(488d) Modeling Adsorption Capacity of Ag/SSZ-13 Zeolite: A Bayesian Update from Experiments
AIChE Annual Meeting
2020
2020 Virtual AIChE Annual Meeting
Catalysis and Reaction Engineering Division
New Developments in Computational Catalysis II: Adsorption and Systems at Non-Ideal Conditions
Wednesday, November 18, 2020 - 8:45am to 9:00am
Three potential adsorption sites within Ag/SSZ-13 zeolite are compared for their ethylene adsorption capacity. The dominant adsorption site of Ag/SSZ-13 is determined as a foundation for the rational design of zeolite adsorbing materials. Ethylene acts as a model hydrocarbon molecule in this work to stand in for vehicle exhaust, because Ag/SSZ-13 is a candidate material for trapping vehicle emissions during cold-start.1 The three active sites studied are the intended Ag ion exchanged with an H in the zeolite framework, an H site (known as a Brønsted acid site) and Ag2O which may form as a non-zeolite adsorption site during the Ag ion exchange synthesis. Density functional theory (DFT) calculations are conducted using the BEEF-vdw2 functional for up to two ethylene molecules per adsorption site. A microkinetic model parameterized by the DFT predicts the ethylene adsorption capacity for shifting ethylene feed gas concentrations at 100°C. Experimental observations are taken at matching conditions as simulations. The DFT energies and their uncertainties for each adsorption site are updated from experiments using a Bayesian statistical framework. Likewise, an updated ethylene adsorption capacity with uncertainty is obtained for each adsorption site by the Bayesian update. Finally, the adsorption site consisting of the Ag ion of Ag/SSZ-13 is further investigated for water co-adsorption with ethylene. Water is also a feature of vehicle emissions. DFT calculations, experimental observations and a Bayesian update further advance this model for the two-component adsorption.

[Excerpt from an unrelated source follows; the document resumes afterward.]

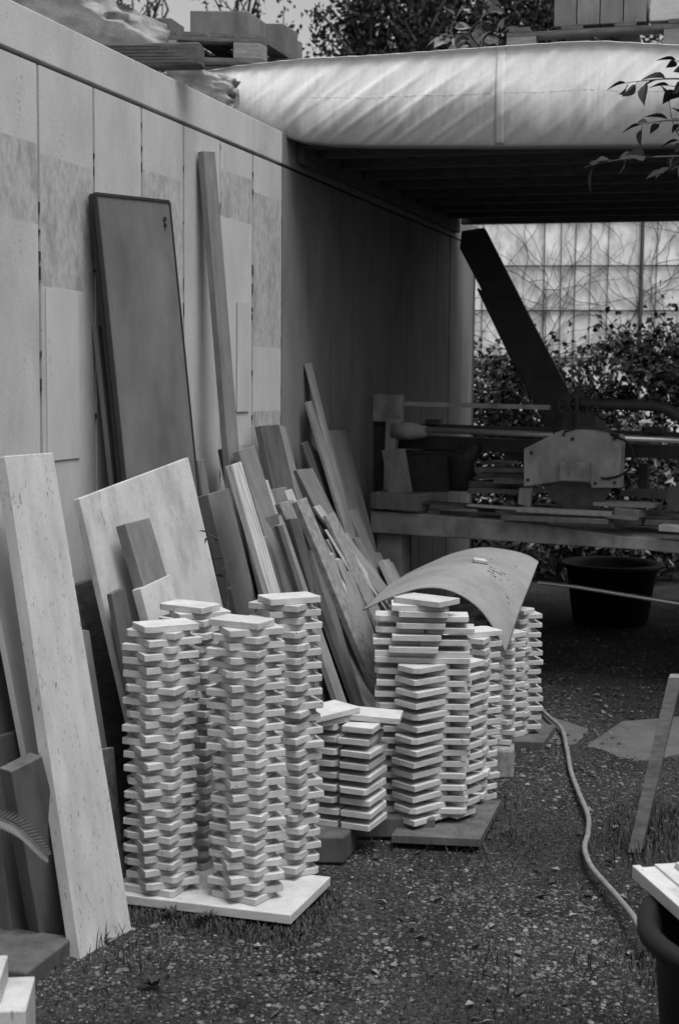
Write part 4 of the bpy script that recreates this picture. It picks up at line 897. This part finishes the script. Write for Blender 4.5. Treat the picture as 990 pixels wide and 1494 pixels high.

[1] Lee, J.; Theis, J. R.; Kyriakidou, E. A. Vehicle Emissions Trapping Materials: Successes, Challenges and the Path Forward. Appl. Catal. B- Environ. 2019, 243, 397-414.
[2] Wellendorff, J.; Lundgaard, K. T.; Møgelhøj, A.; Petzold, V.; Landis, D. D.; Nørskov, J. K.; Bligaard, T.; Jacobsen, K. W. Density Functionals for Surface Science: Exchange-Correlation Model Development with Bayesian Error Estimation. Phys. Rev. B 2012, 85, 235149.